Tra Otto e Novecento la regione del Plata era la porta del Sudamerica, da cui passavano non solo uomini e merci ma anche abitudini di vita e contenuti culturali. Tra questi, el juego de los ingleses locos incontrò molto rapidamente i favori dei nativi.
La passione per il football, dopo aver coinvolto alta società e borghesia creola attraverso la rete delle scuole britanniche, non tardò a investire i settori popolari e i figli degli emigranti, soprattutto nelle città portuali dove era facile vedere i marinai inglesi giocare in campi improvvisati nei momenti di pausa.
La Boca, intorno all’estuario del Riacheulo nel Rio de la Plata, dove si parlava genovese data la preponderanza di liguri tra i suoi abitanti, oltre che roccaforte del dissenso, mazziniano prima, socialista e anarchico poi, era il luogo mitico del tango, il ballo di cui, secondo Borges, nessuno può dire se sia nato a Buenos Aires, a Rosario o a Montevideo, ma tutti sanno in quale via: la via delle prostitute.
Il quartiere portuale della capitale argentina godeva di pessima fama essendo considerato covo di prostitute, balordi e contrabbandieri, tanto che il grande giornalista francese Albert Londres lo considerava una coscienza che, appesantita di tutti i peccati morali e trascinata a riva, sopravvive alle maledizioni del mondo.
Ma proprio lì, nell’aprile del 1905, in casa dei Baglietto, emigranti varazzini, vide la luce uno dei club calcistici più titolati del mondo: il Boca Juniors. Se il soprannome con cui diventerà famoso, La Xeneise, non lascia adito a bubbi circa la componente maggioritaria, il nome ribadiva la volontà di rappresentare tutti coloro che vivevano nel barrio e non solo i genovesi o gli italiani come sarebbe avvenuto se fossero state accettate altre proposte quali Hijos de Italia o Estrella de Italia.
È significativo che quattro anni prima, sempre nei paraggi della Darsena Sud, alla fondazione del River Plate, fra le varie proposte per la scelta del nome c’era anche anche quella di Juventud Boquense anch’essa a riprova di un sentimento di nuova appartenenza che travalicava le diversità etniche.

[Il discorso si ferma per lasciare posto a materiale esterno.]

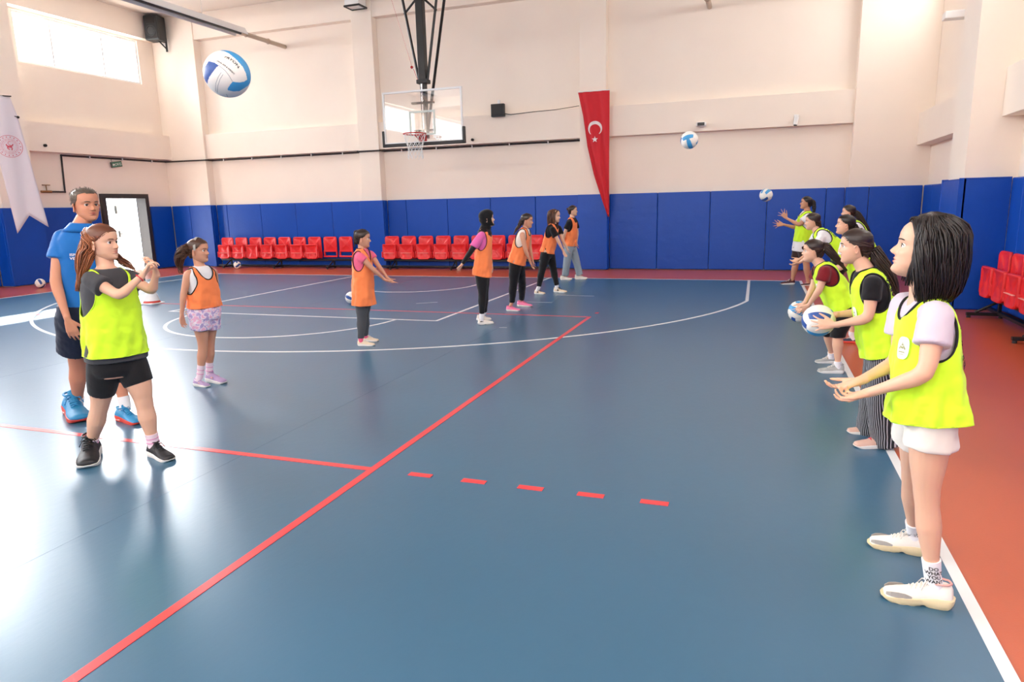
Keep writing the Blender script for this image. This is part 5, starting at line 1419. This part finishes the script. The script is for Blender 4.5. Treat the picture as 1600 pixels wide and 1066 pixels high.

Col tempo le due squadre avrebbero dato lezioni di calcio in tutto il mondo, l’insegnamento più bello, però, è quello offerto da quei giovani dell’angiporto malfamato.
Non erano antropologi, erano carpentieri, scaricatori, marinai. Vissuti quasi un secolo prima di James Clifford e di Kwame Appiah, non avevano mai sentito parlare di ‘radicamenti mobili’ o di ‘cultura come articolazione’, ma il loro agire dimostra che le identità non sono un qualcosa di naturale e immutabile bensì produzioni culturali composite e rispondenti alle sollecitazioni della storia.
Lezione preziosa ancor oggi, tempo di muri da cui fanno capolino gli infausti miti della terra e del sangue.